PtPd alloy-enhanced cube In2O3 for hydrogen sensing: low detection limits and reduced operating temperatures

With the increasing global demand for clean energy, hydrogen energy will play an increasingly crucial role in future human life, serving as a key driver of the low-carbon economy. Alloy semiconductor nanomaterials exhibit substantial benefits in gas sensing applications due to their distinctive characteristics. This paper reports the synthesis of alloy PtPd-modified cubic In₂O₃ nanomaterials via a hydrothermal method to optimize their hydrogen (H₂) sensor performance. Compared to pure In₂O₃ and previously reported bimetallic-modified semiconductor hydrogen sensors, the cubic PtPd/In₂O₃ sensor demonstrates impressive H₂ sensing performance.
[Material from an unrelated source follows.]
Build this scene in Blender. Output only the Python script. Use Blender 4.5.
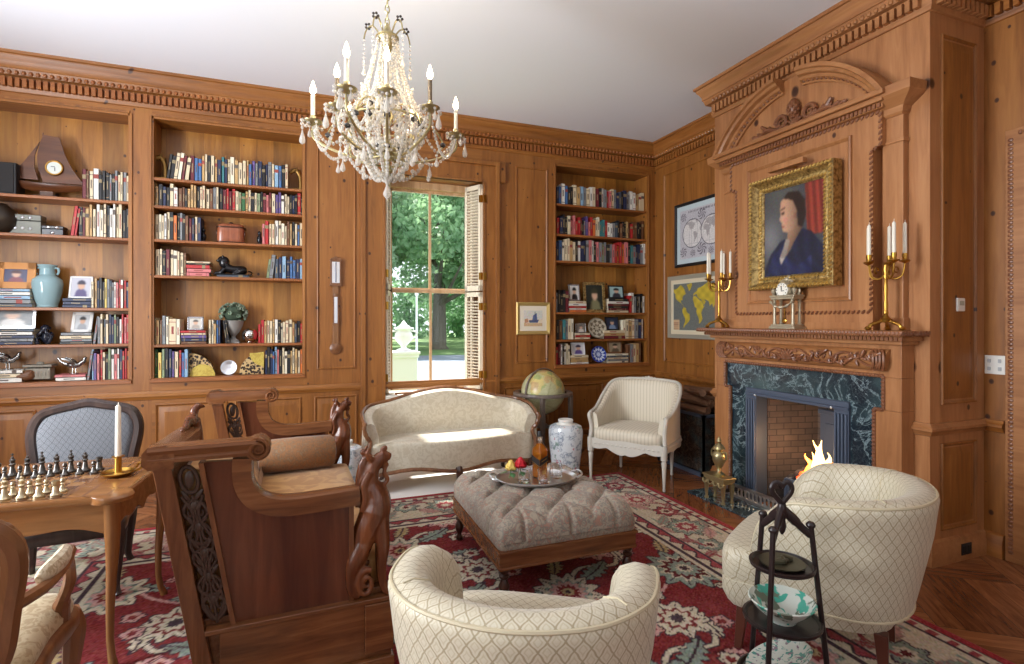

The 4 at% PtPd/In₂O₃ (Pt:Pd = 1:1) sensor shows a response value (S = Ra/Rg) of 11.23 to 100 ppm H₂ at 60 °C, with response and recovery times of 73 s and 135 s, respectively. Additionally, the 4 at% PtPd/In₂O₃ sensor exhibits excellent H₂ selectivity and good repeatability. The chemical state changes of the samples in an H₂ environment were analyzed using in-situ XPS. The enhanced sensor performance is mainly attributed to the synergistic sensitization effect of the PtPd alloy, which reduces the activation energy of gas reactions and increases the content of chemisorbed oxygen. The PtPd/In₂O₃ sensor shows great potential for low-temperature, low-concentration H₂ detection.